The Nevada transportation board on Monday approved a major project designed to improve traffic flow through Reno’s nearly 50-year-old Spaghetti Bowl.
The intersection of Interstate 80 and U.S. 395 was constructed between 1969 and 1972 when the population of the Truckee Meadows was just 130,000. The current population is more than 420,000.
According to engineers, the current interchange simply can’t handle the traffic demands.
PAR Electric was awarded an $8.94 million contract to install IT equipment ranging from electronic signs to radar and other detection devices, lighting, guardrails, computerized systems to monitor trtaffic flows, cameras and other devices. The installations will not only be around the Spaghetti Bowl itself but some distance along both Interstate 80 and U.S. 395 and the McCarran Boulvedard ring road.
NDOT Engineer Thor Dyson described the contract as “an early Band-Aid to fix the problem.”
The plan is the completely reconstruct and redesign the Spaghetti Bowl but that will take several years according to Project Manager Nick Johnson. He said the Environmental Impact Statement alone will take about three years before a design can be finalized.
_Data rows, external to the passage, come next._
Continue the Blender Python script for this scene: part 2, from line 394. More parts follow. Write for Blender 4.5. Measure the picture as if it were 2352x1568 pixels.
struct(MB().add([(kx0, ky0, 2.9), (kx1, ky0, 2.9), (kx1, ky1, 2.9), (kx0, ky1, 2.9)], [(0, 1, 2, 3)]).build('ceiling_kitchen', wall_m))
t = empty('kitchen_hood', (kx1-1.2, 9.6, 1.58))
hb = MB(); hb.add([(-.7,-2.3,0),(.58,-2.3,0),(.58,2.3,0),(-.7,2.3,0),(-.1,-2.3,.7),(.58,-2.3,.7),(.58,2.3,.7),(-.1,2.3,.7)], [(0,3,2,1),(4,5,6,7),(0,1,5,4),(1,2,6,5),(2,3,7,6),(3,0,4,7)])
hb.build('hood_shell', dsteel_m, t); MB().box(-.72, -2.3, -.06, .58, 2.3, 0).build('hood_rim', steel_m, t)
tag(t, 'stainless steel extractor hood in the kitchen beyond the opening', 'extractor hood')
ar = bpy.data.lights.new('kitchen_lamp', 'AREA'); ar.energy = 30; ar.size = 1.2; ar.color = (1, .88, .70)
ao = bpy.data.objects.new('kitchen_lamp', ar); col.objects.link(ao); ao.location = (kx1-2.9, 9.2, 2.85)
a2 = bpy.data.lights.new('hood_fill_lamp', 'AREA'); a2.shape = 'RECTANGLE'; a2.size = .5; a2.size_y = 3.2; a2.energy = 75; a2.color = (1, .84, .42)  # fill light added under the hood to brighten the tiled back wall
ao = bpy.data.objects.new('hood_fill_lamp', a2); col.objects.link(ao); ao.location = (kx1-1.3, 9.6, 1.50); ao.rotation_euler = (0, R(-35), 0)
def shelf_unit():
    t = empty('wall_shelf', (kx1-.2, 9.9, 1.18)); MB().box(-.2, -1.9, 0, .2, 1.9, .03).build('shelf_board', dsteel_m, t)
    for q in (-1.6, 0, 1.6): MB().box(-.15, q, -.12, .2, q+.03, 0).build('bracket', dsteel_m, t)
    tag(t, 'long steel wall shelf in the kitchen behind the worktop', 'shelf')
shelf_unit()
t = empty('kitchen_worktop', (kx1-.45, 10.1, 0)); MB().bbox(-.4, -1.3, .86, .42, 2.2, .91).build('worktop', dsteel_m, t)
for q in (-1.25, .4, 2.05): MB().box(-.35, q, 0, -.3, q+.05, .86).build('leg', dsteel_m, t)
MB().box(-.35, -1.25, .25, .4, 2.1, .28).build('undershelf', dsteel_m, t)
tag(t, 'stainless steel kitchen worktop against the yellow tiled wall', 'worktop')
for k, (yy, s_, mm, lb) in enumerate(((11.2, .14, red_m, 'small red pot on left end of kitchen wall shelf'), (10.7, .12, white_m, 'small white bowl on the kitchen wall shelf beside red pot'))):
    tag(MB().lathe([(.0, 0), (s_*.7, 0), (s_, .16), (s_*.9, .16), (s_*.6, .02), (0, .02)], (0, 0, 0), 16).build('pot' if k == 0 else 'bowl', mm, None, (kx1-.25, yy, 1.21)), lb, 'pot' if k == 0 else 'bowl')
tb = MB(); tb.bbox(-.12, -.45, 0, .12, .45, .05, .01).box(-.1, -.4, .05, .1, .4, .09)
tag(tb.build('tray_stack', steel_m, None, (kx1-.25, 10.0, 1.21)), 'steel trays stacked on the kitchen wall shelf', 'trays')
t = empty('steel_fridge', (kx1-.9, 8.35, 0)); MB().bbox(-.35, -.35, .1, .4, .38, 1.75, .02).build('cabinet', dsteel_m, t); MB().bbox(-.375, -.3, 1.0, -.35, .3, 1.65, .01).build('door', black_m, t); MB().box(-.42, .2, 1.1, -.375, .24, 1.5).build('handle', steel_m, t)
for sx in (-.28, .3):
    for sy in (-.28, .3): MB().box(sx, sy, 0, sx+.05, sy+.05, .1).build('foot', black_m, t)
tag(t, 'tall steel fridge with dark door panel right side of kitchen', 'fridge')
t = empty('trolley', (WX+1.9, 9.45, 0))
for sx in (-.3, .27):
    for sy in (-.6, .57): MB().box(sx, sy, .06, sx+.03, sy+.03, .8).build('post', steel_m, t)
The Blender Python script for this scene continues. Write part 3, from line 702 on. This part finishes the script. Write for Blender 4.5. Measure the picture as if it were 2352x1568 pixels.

He told the board chaired by Gov. Brian Sandoval that NDOT has already contracted with CH2M to begin putting together that impact statement.
Board member Tom Skancke asked whether the state might escape those intensive environmental studies under an executive order signed by President Trump in January. He said the intent of that order was that all public projects would be exempt from the environmental process.
NDOT Director Rudy Malfabon said they can check but that he doubts the Spaghetti Bowl could be exempted because of “significant issues with the river and tribal lands.” The freeway goes over the Truckee River and passes right next to the Reno-Sparks Indian Colony.